Considering Dance was age 51 at the time he did De Winter he did a convincing--if somewhat indifferent--job in the 1997 version. 23 year old Emilia Fox (STURDY-not wane or fragile looking and very beautiful) was far too self-contained, wide-eyed, and one diminsional in her role. Not nuanced AT ALL. Fox is smirky too boot. Compare to the scene in the book the snippy and superior impression Fox makes in her contentious back and forth with Mrs. Von Hopper directly before eloping with Dewinter. Completely out of character.

Joanna David who played opposite the great Jeremy Brett in the 1979 version may have been a bit too old to play the second wife but her performance was easily the most moving, reflective, and interesting. Very intelligency done and well nuanced. You could sense her gauche and subtle vulnerability throughout.

44 year old Jeremy Brett was the best acted De Winter and the most accurate--in looks, age, and temperment. The fact that Brett was bi-polar in real life was a plus when playing the haunted De winter. The Brett version was leisurely (4 episodes) with stunning locations, although not as sinister or suspenseful as the Hitchcock version.

A negative with respect to the 1997 Rebecca was that most of the telling dialogue from the book was abbreviated or changed (modernized) with inferior substitutes, and MANY of the scenes depicted never happened in the source material.

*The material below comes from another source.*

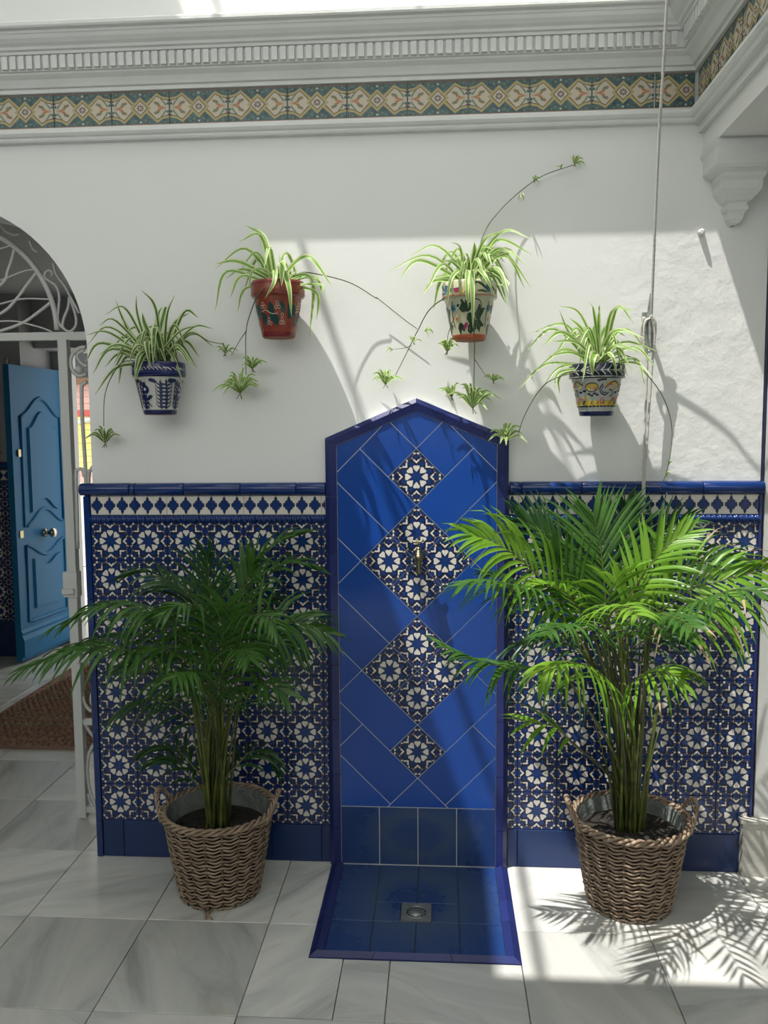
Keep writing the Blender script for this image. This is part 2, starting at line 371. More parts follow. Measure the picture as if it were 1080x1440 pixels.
def frieze_decals():
    D = []; u = .1 / 240; v = .0565 / 150
    def add(p, m, l, mir=True):
        D.append(([(x * u, z * v) for x, z in p], m, l))
        if mir: D.append(([(-x * u, z * v) for x, z in p], m, l))
    add([(-240, 150), (240, 150), (240, 140), (-240, 140)], ORANGE, 1, False); add([(-240, -150), (240, -150), (240, -140), (-240, -140)], ORANGE, 1, False)
    def cart(g): return [(240, 88 - g), (185, 98 - g), (135, 132 - g * 1.2), (18 + g * 1.5, 16 - g * .2), (18 + g * 1.5, -16 + g * .2), (135, -132 + g * 1.2), (185, -98 + g), (240, -88 + g)]
    add(cart(0), OCHRE, 1); add(cart(21), UMBER, 2); add(cart(27), FCREAM, 3)
    dia = lambda h, w: [(0, h), (w, 0), (0, -h), (-w, 0)]
    add(dia(98, 90), OCHRE, 4, False); add(dia(68, 62), UMBER, 5, False); add(dia(60, 54), FCREAM, 6, False)
    for k in range(8):
        a = k * pi / 4; c, s = cos(a), sin(a)
        add([(6 * c, 6 * s), (24 * c - 7 * s, 24 * s + 7 * c), (30 * c, 30 * s), (24 * c + 7 * s, 24 * s - 7 * c)], PLUM, 7, False)
    for s in (1, -1):
        add([(232, 6 * s), (180, 10 * s), (160, 24 * s), (140, 52 * s), (118, 60 * s), (108, 42 * s), (118, 38 * s), (128, 42 * s), (138, 22 * s), (150, 4 * s), (180, 0)], ORANGE, 4)
        add([(165, 22 * s), (145, 30 * s), (118, 30 * s), (126, 52 * s), (150, 50 * s)], SAGE, 5)
        add([(205, 18 * s), (190, 45 * s), (165, 78 * s), (172, 80 * s), (200, 52 * s), (218, 24 * s)], SAGE, 4)
        add([(228, 20 * s), (214, 34 * s), (226, 50 * s), (238, 36 * s)], TEAL, 5)
        add([(236, 52 * s), (222, 60 * s), (230, 72 * s), (240, 66 * s)], PLUM, 4)
        for cx, cz, r in ((0, 122, 13), (40, 108, 15), (-40, 108, 15), (70, 125, 11), (-70, 125, 11), (200, 125, 14), (225, 112, 10)):
            add([(cx - r, s * (cz - 4)), (cx, s * (cz + r)), (cx + r, s * (cz - 4)), (cx, s * (cz - r * .7))], SAGE if cx else FCREAM, 2, cx > 80)
    return D

# ------------------------------------------------------------------ structure: floor
BX0, BX1, BY0 = .885, 1.522, -.575
fb = MB(); fb.box((-3.2, -5.2, -.12), (4, 3.3, -.012), GROUT_F)
floor = struct('floor', fb, 'white and grey veined marble slab floor of the patio and passage')
XS = [-.476 + .4018 * k for k in range(-8, 12)]
XS = [BX1 if abs(x - BX1) < .02 else x for x in XS]
YS = [.035, .465, .9] + [.9 + .435 * k for k in range(1, 6)]
YS = sorted(YS + [.035 - .4375 * k for k in range(1, 9)])
tcache = {}
def floor_tile(x0, x1, y0, y1, name='marble_tile'):
    key = (round(x1 - x0, 4), round(y1 - y0, 4))
    if key not in tcache:
        mb = MB(); w, d = key; g = .0013; b = .0015
        mb.v += [(g + b, g + b, 0), (w - g - b, g + b, 0), (w - g - b, d - g - b, 0), (g + b, d - g - b, 0)]
        mb.v += [(g, g, -b), (w - g, g, -b), (w - g, d - g, -b), (g, d - g, -b), (g, g, -.013), (w - g, g, -.013), (w - g, d - g, -.013), (g, d - g, -.013)]
        mb.face((0, 1, 2, 3), MARBLE)
        for i in range(4): j = (i + 1) % 4; mb.face((4 + i, 4 + j, j, i), MARBLE); mb.face((8 + i, 8 + j, 4 + j, 4 + i), MARBLE)
        tcache[key] = mb.mesh('marble_tile')
    inst(name, tcache[key], floor, (x0, y0, 0))
far = MB()
for i in range(len(XS) - 1):
    for j in range(len(YS) - 1):
        x0, x1, y0, y1 = XS[i], XS[i + 1], YS[j], YS[j + 1]
        if y0 < -1.4: continue
        if y0 > .1 and x0 > .1: continue
        if y0 < 0 and (x0 > BX1 or x1 < BX0 or y1 < BY0) or y0 >= 0:
            if abs(x0 - .7294) < .01 and y1 < -.5: pass
            floor_tile(x0, x1, y0, y1); continue
        if x0 < BX0 - .02:
            if y0 < BY0 - .02:
                lt = MB(); e = .0014; lt.prism([(x0 + e, y0 + e, 0), (.99 - e, y0 + e, 0), (.99 - e, BY0 - e, 0), (BX0 - e, BY0 - e, 0), (BX0 - e, y1 - e, 0), (x0 + e, y1 - e, 0)], (0, 0, -.013), MARBLE); lt.build('marble_tile', floor)
            else: floor_tile(x0, BX0, y0, y1)
        if x1 > BX1 + .02: floor_tile(BX1, x1, y0, y1)
        if y0 < BY0 - .02:
            a, b = max(x0, BX0), min(x1, BX1)
            if a < .99 < b: floor_tile(.99, b, y0, BY0)
            elif b - a > .03: floor_tile(a, b, y0, BY0)
mb = MB(); mb.box((-3.2, -5.2, -.013), (4, YS[[k for k in range(len(YS)) if YS[k] >= -1.4][0]] , 0), MARBLE)
o = mb.build('paving_behind', floor); 

# ------------------------------------------------------------------ structure: back wall with the arch
AX, AZ, AR = -.510, 1.868, .537
def arch_wall(mb, y0, y1, x0, x1, top, m):
    pts = [(AX + AR, 0)] + [(AX + AR * cos(pi * k / 40), AZ + AR * sin(pi * k / 40)) for k in range(41)] + [(AX - AR, 0)]
    for i in range(len(pts) - 1):        # reveal and soffit
        a, b = pts[i], pts[i + 1]; mb.poly([(a[0], y0, a[1]), (a[0], y1, a[1]), (b[0], y1, b[1]), (b[0], y0, b[1])], m, 0 < i < 41)
    for y, fl in ((y0, False), (y1, True)):
        for i in range(1, 41):
            a, b = pts[i], pts[i + 1]; q = [(a[0], y, a[1]), (a[0], y, top), (b[0], y, top), (b[0], y, b[1])]
            mb.poly(q if fl else q[::-1], m)
        for xa, xb in ((AX + AR, x1), (x0, AX - AR)):
            mb.poly([(xa, y, 0), (xb, y, 0), (xb, y, top), (xa, y, top)], m)
    mb.poly([(x1, y0, 0), (x1, y1, 0), (x1, y1, top), (x1, y0, top)], m)
wb = MB(); arch_wall(wb, .012, .30, -3.0, 2.38, 2.62, PLASTER)
wb.poly([(-3, .012, 2.62), (2.6, .012, 2.62), (2.6, .012, 4.6), (-3, .012, 4.6)], PLASTER)
wb.poly([(2.38, .012, 2.2), (2.6, .012, 2.2), (2.6, .012, 4.6), (2.38, .012, 4.6)], PLASTER)
wb.poly([(-3, .30, 2.62), (-3, .30, 4.6), (2.6, .30, 4.6), (2.6, .30, 2.62)], PLASTER)
wb.poly([(-3, .012, 4.6), (2.6, .012, 4.6), (2.6, .30, 4.6), (-3, .30, 4.6)], PLASTER)
wall_back = struct('wall_back', wb, 'white plastered patio wall with an arched doorway at its left end')

# right gallery: wall beyond the dado, ceiling over it, wall above the beam
wr = MB(); wr.box((2.38, .06, 0), (4, .30, 2.6), CEIL); wr.box((3.9, -5.2, 0), (4, .06, 2.6), CEIL)
wr.box((2.16, -5.2, 2.9), (2.5, .012, 4.6), PLASTER)
struct('wall_right', wr, 'shaded wall of the gallery to the right of the patio')
wl = MB(); wl.box((-3.2, -5.2, 0), (-3.0, 3.3, 4.6), PLASTER)
struct('wall_left', wl, 'white side wall left of the patio')
wf = MB(); wf.box((-3.2, -5.4, 0), (4, -5.2, 2.6), PLASTER)
struct('wall_front', wf, 'white wall behind the viewer')
cl = MB(); cl.box((-3.0, -5.2, 4.6), (-.19, .012, 4.75), CEIL); cl.box((-.19, -5.2, 4.6), (2.5, -1.77, 4.75), CEIL)  # unseen slab, its edges placed to block sun and limit sky light
struct('ceiling', cl, 'unseen slab added overhead to shape the sun and sky light')
tw = MB(); tw.box((-3.0, -5.2, 0), (-2.98, .012, 1.4), COBALT_BASE); tw.box((-3.0, -5.2, 0), (4, -5.18, 1.4), COBALT_BASE); struct('trim_10', tw, 'unseen dark blue dado added on the other walls to dim the bounce light')  # unseen dark slabs added to weaken light bounced onto the lower wall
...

For instance, the hold Rebecca has over Manderly and it's occupants is severely dissipated once Rebecca is actually SEEN in this version. The "most beautiful creature I ever beheld", as revealed, is COMMON, vulgar, and not even particularily attractive. When one thinks "Rebecca" one thinks of the elegance and pristine beauty of a young Vivian Leigh who died 45 years ago. Today "Rebecca" is better left to the imigination.